More than 500 men are expected to attend the July 20 event taking place at a labor camp for Khansaheb Investments in Dubai, more than 80 miles northeast of Abu Dhabi.

Organized by Saint Mary’s Catholic Church, the workers will enjoy games, dinner, dance, and gift baskets. The men will be given a combination of food and necessities, including items such as coffee, tea, sugar, detergents, razors, and phone cards. Father Connully said the calling cards will help connect the fathers and their families.

The fathers are “making a big sacrifice in being away from their families just to provide for them. So that is the reason why we thought of them,” he said. “It’s not on a very big scale, but it is something we can give at this moment.”

This is the third annual event that St Mary’s parish will host to provide aid and comfort to the people within the UAE. In 2017, the church celebrated the women who provide cleaning services.

This year, the event coincides with celebrations of the life of Zayed bin Sultan Al Nahyan, the founding president of the UAE.

“There can be no better way to commemorate the Year of Zayed – founding father of the UAE – than by honouring lonely fathers on the occasion of International Father’s Day. Shaikh Zayed is a true symbol of humanitarianism. To honour his vision and memory, St. Mary’s Catholic Church has decided to bring fun and entertainment into the lives of more than 500 deserving workers from selected labour accommodations in Dubai,” Fr. Connully said, according to Gulf News.

Dubai has a large migrant-to-citizen ratio, with immigrants making up more than 80 percent of the population and 90 percent of the work force.

Father Connully told EWTN News that the labor camps, though imperfect, offer these men a chance to be employed.

“A labor accommodation is provided by the company which employs them,” he said. “We cannot say it is ideal, but then the company, of course, is by all means looking for profit with using as little as possible.”

In 2016, numerous reports came out about these labor camp’s low wages, undocumented workers, and poor living conditions. According to Khaleej Times, there are months when workers were not paid and visas where confiscated.

However, Father Connully said the conditions are comparatively good to situations these workers face in their home countries, and the wages are still an opportunity the men may not have otherwise.

“It is comparatively good because they all have single rooms and all that…they have air conditioning and other good[s] compared to” their home countries, he said. “They are able to spare something, send something back home.”

The Asian Migrant Centre found that the largest source of migrant workers in the UAE originate from India. There are also large numbers of guest workers who are Catholic from Africa, Bangladesh, Pakistan, and the Philippines.

There are also sizable minorities of Hindus and Buddhists among the guest workers.

The Father's Day event will serve men of “any religion,” Fr.

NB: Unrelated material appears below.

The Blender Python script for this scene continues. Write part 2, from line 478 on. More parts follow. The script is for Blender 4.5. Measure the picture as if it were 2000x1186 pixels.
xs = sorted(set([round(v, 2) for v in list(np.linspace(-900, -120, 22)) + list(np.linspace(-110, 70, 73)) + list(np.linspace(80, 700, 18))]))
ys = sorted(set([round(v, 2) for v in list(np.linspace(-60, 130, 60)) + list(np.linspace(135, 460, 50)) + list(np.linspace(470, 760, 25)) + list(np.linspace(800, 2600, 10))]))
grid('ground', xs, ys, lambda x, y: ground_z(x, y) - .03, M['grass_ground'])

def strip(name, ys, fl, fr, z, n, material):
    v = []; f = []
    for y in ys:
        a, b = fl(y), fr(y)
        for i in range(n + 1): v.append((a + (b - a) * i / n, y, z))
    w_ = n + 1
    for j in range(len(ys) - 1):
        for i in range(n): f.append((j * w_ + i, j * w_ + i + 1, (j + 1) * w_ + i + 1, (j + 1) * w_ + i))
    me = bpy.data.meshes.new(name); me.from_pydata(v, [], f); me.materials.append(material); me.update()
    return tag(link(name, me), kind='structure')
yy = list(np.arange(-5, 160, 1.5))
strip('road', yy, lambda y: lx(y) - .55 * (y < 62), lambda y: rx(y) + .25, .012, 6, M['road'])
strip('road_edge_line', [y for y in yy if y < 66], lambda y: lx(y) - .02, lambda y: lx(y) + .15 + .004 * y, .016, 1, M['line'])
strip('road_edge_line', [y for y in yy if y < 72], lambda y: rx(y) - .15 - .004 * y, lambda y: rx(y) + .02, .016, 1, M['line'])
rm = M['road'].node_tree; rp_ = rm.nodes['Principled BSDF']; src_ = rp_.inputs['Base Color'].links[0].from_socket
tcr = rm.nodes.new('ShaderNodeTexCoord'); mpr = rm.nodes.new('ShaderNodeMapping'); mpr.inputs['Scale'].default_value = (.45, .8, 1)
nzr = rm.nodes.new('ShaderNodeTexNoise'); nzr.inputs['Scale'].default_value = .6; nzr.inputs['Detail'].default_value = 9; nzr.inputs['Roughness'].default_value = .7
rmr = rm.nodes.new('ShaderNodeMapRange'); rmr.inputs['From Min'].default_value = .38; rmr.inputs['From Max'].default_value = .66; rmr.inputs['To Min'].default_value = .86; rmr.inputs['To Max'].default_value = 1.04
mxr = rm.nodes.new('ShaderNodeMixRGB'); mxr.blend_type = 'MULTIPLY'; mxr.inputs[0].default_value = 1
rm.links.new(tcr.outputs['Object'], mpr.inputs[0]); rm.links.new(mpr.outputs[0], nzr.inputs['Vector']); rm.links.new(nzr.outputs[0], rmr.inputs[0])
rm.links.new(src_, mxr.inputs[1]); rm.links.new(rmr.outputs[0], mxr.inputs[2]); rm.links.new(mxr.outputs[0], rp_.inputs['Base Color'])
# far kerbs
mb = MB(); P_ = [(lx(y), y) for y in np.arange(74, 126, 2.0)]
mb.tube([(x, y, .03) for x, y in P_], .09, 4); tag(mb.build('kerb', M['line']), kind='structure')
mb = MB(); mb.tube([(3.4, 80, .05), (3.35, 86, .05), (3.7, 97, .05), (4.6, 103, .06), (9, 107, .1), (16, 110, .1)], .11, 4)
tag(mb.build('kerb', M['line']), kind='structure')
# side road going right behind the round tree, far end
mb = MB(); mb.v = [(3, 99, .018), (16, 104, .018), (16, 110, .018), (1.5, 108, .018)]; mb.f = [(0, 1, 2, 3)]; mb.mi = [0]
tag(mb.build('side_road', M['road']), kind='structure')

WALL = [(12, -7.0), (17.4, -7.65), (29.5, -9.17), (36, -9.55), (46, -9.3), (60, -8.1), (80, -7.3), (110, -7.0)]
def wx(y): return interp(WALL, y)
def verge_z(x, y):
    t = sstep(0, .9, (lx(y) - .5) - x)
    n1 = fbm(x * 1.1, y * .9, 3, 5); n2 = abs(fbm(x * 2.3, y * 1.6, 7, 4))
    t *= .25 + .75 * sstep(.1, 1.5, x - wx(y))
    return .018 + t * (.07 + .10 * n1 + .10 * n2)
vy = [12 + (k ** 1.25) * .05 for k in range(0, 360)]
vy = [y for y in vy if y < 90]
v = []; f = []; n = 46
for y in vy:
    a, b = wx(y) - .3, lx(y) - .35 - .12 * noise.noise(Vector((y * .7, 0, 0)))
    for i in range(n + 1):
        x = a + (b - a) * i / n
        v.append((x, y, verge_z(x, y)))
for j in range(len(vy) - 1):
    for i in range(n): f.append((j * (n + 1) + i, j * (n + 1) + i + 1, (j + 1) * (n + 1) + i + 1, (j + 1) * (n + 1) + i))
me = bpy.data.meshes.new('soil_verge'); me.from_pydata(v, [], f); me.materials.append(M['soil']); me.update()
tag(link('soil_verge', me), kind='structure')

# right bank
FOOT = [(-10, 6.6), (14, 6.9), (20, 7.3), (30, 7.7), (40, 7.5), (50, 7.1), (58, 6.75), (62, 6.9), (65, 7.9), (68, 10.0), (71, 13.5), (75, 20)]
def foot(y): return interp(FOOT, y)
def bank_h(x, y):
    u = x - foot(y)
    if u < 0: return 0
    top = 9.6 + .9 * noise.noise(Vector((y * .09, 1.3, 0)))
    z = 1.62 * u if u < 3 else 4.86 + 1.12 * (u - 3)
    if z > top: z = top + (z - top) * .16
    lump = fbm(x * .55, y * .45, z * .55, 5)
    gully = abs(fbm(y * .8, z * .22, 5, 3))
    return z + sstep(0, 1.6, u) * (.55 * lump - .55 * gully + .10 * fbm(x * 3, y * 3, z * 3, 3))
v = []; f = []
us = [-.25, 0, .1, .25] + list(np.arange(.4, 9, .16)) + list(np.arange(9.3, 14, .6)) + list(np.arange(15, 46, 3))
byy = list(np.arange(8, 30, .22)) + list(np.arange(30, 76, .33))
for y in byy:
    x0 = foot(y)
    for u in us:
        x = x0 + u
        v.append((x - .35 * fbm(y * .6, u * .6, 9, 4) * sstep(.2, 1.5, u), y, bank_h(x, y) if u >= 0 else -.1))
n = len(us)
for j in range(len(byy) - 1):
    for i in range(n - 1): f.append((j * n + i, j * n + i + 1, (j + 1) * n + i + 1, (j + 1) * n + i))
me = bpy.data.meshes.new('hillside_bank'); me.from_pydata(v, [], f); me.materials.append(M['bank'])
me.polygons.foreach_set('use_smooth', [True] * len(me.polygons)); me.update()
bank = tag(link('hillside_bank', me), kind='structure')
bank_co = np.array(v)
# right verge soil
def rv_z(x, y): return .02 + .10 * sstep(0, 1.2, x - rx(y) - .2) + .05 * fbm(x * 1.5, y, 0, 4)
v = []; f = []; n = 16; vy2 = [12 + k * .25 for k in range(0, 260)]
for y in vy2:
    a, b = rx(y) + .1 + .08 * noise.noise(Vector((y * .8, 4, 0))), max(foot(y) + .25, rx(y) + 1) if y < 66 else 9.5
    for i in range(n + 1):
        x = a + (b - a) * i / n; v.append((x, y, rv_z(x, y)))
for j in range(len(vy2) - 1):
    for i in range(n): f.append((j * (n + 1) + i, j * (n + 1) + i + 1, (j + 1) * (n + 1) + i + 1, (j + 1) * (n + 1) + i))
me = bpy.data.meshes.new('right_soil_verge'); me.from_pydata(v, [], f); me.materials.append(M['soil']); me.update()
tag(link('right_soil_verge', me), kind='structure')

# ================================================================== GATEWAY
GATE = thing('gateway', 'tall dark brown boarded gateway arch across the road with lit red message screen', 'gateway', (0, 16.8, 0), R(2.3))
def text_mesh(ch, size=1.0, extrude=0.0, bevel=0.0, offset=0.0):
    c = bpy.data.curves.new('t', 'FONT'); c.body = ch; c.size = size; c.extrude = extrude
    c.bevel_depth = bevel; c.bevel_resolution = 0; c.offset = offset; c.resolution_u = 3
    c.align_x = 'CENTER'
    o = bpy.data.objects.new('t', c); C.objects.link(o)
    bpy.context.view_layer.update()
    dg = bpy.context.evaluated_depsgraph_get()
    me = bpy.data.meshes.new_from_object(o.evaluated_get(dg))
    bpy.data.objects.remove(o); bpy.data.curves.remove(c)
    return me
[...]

Connully said. “We have Hindus, Muslims, Christians, all sorts of people from all over the world.”

Because God is the provider, Father Connully said fatherhood plays an important role in the faith and is an honored position.

“In the Christian faith, [fatherhood is] a very, very important role…because we look to God as our Father. He is the provider of all mankind and the Father of the family. In the Christian family, the father has a big role to play and the father has an honored position in every family, especially in the East.”